Some time was found yesterday to do a checkout of the main drive motor and power supply. After checking the mains supply resistance, it seemed that all was OK. Power was applied to the system (with the electronics package removed), and the drive motor powered up just fine, and the power supply seems to be operating properly. The noise that the machine makes is substantial, with the main drive motor, two squirrel-cage fans for cooling (one for the motor itself, and another that cools the electronics through built-in duct work), and the mechanical components that operate the printer and magnetic card reader all contributing to the noise of the machine at idle. The inside of the cabinet is covered with felt sound-deadening material, but even with the cabinetry in place, the machine is still quite noisy. I can imagine that the noise increases dramatically when the printer is active, since it is an impact style printer. The next steps will be to perform measurements of the power supply voltages, and checking of power supply ripple using an oscilloscope.

UPDATE 5/11/2019

The museum has obtained a second Programma 101 that is in stunning aesthetic condition, looking almost brand new. The calculator was acquired from the family of a man who purchased the calculator brand new in 1966 for use in his engineering consultancy, involved in the design of bridges. The consulting firm was located in Portland, Oregon. The calculator was purchased at Portland Typewrier, the largest office machine distributor & service business in the Portland area. According to the owner of the calculator, it was told to him by the sales representative that the machine was the very first Programma 101 sold in the Pacific Northwest (Oregon, Washington, Idaho) region.

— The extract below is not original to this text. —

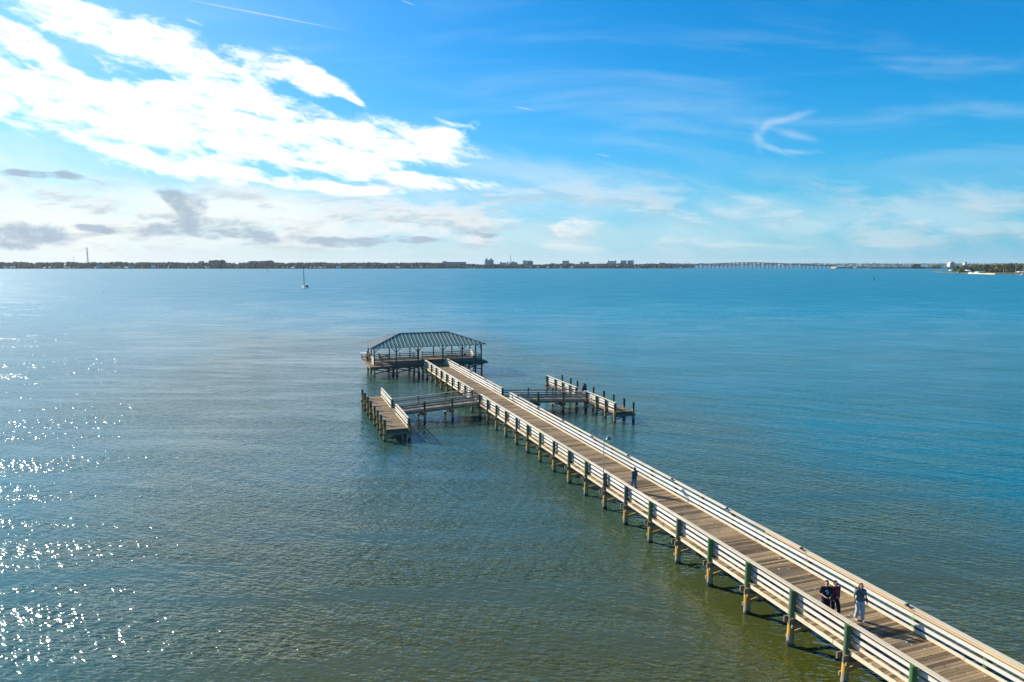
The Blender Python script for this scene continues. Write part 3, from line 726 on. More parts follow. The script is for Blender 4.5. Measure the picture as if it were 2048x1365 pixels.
    # top
    if top:
        t_ = MB(); torso(t_, .018, False); t_.ell(J['pel']+Vector((0,0,.05))*s, ((.160*fw+.018)*s, (.12*fw+.018)*s, .13*s), 14, 9)
        for sd in ('L', 'R'):
            a_, e_, w__ = J['sh'+sd], J['el'+sd], J['wr'+sd]
            if sleeve <= 1: t_.cap(a_, a_.lerp(e_, max(.2, sleeve)), .068*s*min(fw,1.12), .060*s*min(fw,1.1))
            else: t_.cap(a_, e_, .066*s, .056*s); t_.cap(e_, e_.lerp(w__, .92), .055*s, .042*s)
        fin(t_, tname, top, P, disp=0.018)
    if legs:
        l_ = MB(); l_.ell(J['pel'], ((.158*fw+.010)*s, (.118*fw+.010)*s, .125*s), 14, 9)
        for sd in ('L', 'R'):
            l_.cap(J['hip'+sd], J['kn'+sd], .094*s*fw, .076*s*fw); l_.cap(J['kn'+sd], J['an'+sd]+Vector((0,0,.02))*s, .076*s*fw, .066*s*fw)
        fin(l_, 'trousers', legs, P, disp=0.02)
    for sd, fv in (('L', fL), ('R', fR)):
        f_ = Vector(fv).normalized(); a_ = J['an'+sd]
        q = MB(); q.cap(a_+Vector((0,0,-.015))*s, a_-Vector((0,0,.052))*s, .043*s, .038*s); q.cap(a_-Vector((0,0,.052))*s - f_*.03*s, a_-Vector((0,0,.055))*s + f_*.15*s, .036*s, .033*s)
        fin(q, 'shoe', cloth('shoe_%d' % int(shoe[0]*100), shoe), P, it=1)
    hm = cloth('hair_%d' % int(hair[0]*1000), hair, 0.4)
    q = MB()
    q.ell(hp(0,-.030,.050), (.086*s,.092*s,.086*s), 12, 9); q.ell(hp(0,-.055,-.01), (.082*s,.060*s,.085*s), 12, 8)
    if hairstyle == 'long':
        for sx in (-1, 0, 1): q.cap(hp(sx*.062,-.045,.0), hp(sx*.088,-.055,-.17), .045*s, .035*s)
        for sx in (-1, 1): q.cap(hp(sx*.078,-.02,.03), hp(sx*.092,-.02,-.13), .024*s, .022*s)
    if hairstyle == 'bun': q.ell(hp(0,-.10,.09), (.045*s,.045*s,.04*s), 10, 7)
    hr = fin(q, 'hair', hm, P, disp=0.012)
    if cap:
        q = MB(); q.ell(hp(0,-.01,.055), (.094*s,.108*s,.075*s), 12, 9); q.ell(hp(0,.11,.045), (.06*s,.06*s,.010*s), 12, 6); fin(q, 'cap', cap, P)
    if print_:
        q = MB(); c0 = J['chest']+Vector((0.01,.105*fw+.028,.0))*s
        rr = random.Random(4)
        for i in range(26):
            x = rr.uniform(-.055,.055); z = rr.uniform(-.09,.08)
            q.box(c0+Vector((x, -abs(x)*.35, z))*s, (rr.uniform(.02,.045)*s, .008*s, rr.uniform(.02,.04)*s), 0, 0, rr.uniform(-1,1))
        q.build('shirt_print', print_, P)
    return P, J, s
M_EYE = mat('eye', (0.02,0.015,0.01), 0.3)
W = lambda t, wv_, z=ZD: PW(t, wv_, z+0.001)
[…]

External appearance can be somewhat deceiving, though, as upon inspection, many of the rubber parts, including belts and rollers used to move the card through the magnetic card reader/writer.

"Melted" Rubber Belt in Chassis Base

Also, it appears that a nylon gear used in the drive for the printer drum has deteriorated to the point where the teeth have broken off. This gear must be replaced in order for the printer to operate properly.

Bottom Nylon Gear Missing Teeth

It is hoped that parts from the museum's other Programma 101, which is actually in better internal condition than this one, can be used as replacements for some of the failed parts. However, the printer in the older machine is of a different design, and does not use the nylon gear, thus, using the gear from the older machine won't be possible.

One of the Rubber Rollers in the Magnetic Card Drive

The older machine's printer is quite different in mechanical design, and uses metal gears of different sizes throughout its construction. Research is being done to see if it might be possible to acquire a proper replacement for the nylon gear through an organization in Italy that has parts for old Olivetti calculators.

Debris from Deteriorated Drive Belt in Pulley Groove

In the meantime, disassembly will begin, carefully documenting every step in photos and notes so that the deteriorated parts can be extracted, and work done to see about using parts from the older calculatorss, as well as acquiring the broken nylon gear.

Updates will be posted here as progress continues on getting a Programma 101 operational for the museum.